Written exercise »
Repeat exactly each line of the data provided below.

Dataset content »
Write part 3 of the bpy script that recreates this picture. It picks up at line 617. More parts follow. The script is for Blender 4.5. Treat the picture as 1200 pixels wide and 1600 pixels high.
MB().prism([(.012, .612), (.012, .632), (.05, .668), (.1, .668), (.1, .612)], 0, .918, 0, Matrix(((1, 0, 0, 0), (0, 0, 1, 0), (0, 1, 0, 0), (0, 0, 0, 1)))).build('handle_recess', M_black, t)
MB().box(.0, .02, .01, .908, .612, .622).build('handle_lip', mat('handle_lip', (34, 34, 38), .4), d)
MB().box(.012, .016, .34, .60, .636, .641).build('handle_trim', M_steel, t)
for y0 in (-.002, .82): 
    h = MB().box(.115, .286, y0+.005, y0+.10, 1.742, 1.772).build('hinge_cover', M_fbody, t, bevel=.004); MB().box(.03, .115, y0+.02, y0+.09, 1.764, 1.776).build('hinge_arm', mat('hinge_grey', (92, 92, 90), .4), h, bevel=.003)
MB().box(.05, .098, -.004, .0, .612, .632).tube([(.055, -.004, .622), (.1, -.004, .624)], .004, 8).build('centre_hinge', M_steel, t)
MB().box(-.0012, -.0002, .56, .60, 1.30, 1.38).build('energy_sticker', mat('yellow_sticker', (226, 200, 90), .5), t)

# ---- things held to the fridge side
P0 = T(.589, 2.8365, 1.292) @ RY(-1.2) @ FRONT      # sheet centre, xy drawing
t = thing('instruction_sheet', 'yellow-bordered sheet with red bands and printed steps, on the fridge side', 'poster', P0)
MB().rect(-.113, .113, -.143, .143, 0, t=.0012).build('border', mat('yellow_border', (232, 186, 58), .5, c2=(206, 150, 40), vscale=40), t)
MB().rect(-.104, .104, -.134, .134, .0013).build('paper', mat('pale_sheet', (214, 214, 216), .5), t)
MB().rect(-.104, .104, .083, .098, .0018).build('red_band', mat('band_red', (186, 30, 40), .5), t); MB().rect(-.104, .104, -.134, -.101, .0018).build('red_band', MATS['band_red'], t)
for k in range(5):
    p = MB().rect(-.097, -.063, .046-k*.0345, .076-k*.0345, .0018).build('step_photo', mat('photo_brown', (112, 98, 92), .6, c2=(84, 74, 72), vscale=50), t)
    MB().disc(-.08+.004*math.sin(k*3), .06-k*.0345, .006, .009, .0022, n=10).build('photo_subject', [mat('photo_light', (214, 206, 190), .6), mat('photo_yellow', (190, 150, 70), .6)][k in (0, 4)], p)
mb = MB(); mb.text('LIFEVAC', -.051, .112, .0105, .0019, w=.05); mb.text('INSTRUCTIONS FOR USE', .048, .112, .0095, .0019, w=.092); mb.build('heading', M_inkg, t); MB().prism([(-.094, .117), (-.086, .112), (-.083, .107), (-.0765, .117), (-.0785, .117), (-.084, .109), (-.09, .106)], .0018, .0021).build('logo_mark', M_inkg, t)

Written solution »
Write part 3 of the bpy script that recreates this picture. It picks up at line 617. More parts follow. The script is for Blender 4.5. Treat the picture as 1200 pixels wide and 1600 pixels high.
MB().prism([(.012, .612), (.012, .632), (.05, .668), (.1, .668), (.1, .612)], 0, .918, 0, Matrix(((1, 0, 0, 0), (0, 0, 1, 0), (0, 1, 0, 0), (0, 0, 0, 1)))).build('handle_recess', M_black, t)
MB().box(.0, .02, .01, .908, .612, .622).build('handle_lip', mat('handle_lip', (34, 34, 38), .4), d)
MB().box(.012, .016, .34, .60, .636, .641).build('handle_trim', M_steel, t)
for y0 in (-.002, .82): 
    h = MB().box(.115, .286, y0+.005, y0+.10, 1.742, 1.772).build('hinge_cover', M_fbody, t, bevel=.004); MB().box(.03, .115, y0+.02, y0+.09, 1.764, 1.776).build('hinge_arm', mat('hinge_grey', (92, 92, 90), .4), h, bevel=.003)
MB().box(.05, .098, -.004, .0, .612, .632).tube([(.055, -.004, .622), (.1, -.004, .624)], .004, 8).build('centre_hinge', M_steel, t)
MB().box(-.0012, -.0002, .56, .60, 1.30, 1.38).build('energy_sticker', mat('yellow_sticker', (226, 200, 90), .5), t)

# ---- things held to the fridge side
P0 = T(.589, 2.8365, 1.292) @ RY(-1.2) @ FRONT      # sheet centre, xy drawing
t = thing('instruction_sheet', 'yellow-bordered sheet with red bands and printed steps, on the fridge side', 'poster', P0)
MB().rect(-.113, .113, -.143, .143, 0, t=.0012).build('border', mat('yellow_border', (232, 186, 58), .5, c2=(206, 150, 40), vscale=40), t)
MB().rect(-.104, .104, -.134, .134, .0013).build('paper', mat('pale_sheet', (214, 214, 216), .5), t)
MB().rect(-.104, .104, .083, .098, .0018).build('red_band', mat('band_red', (186, 30, 40), .5), t); MB().rect(-.104, .104, -.134, -.101, .0018).build('red_band', MATS['band_red'], t)
for k in range(5):
    p = MB().rect(-.097, -.063, .046-k*.0345, .076-k*.0345, .0018).build('step_photo', mat('photo_brown', (112, 98, 92), .6, c2=(84, 74, 72), vscale=50), t)
    MB().disc(-.08+.004*math.sin(k*3), .06-k*.0345, .006, .009, .0022, n=10).build('photo_subject', [mat('photo_light', (214, 206, 190), .6), mat('photo_yellow', (190, 150, 70), .6)][k in (0, 4)], p)
mb = MB(); mb.text('LIFEVAC', -.051, .112, .0105, .0019, w=.05); mb.text('INSTRUCTIONS FOR USE', .048, .112, .0095, .0019, w=.092); mb.build('heading', M_inkg, t); MB().prism([(-.094, .117), (-.086, .112), (-.083, .107), (-.0765, .117), (-.0785, .117), (-.084, .109), (-.09, .106)], .0018, .0021).build('logo_mark', M_inkg, t)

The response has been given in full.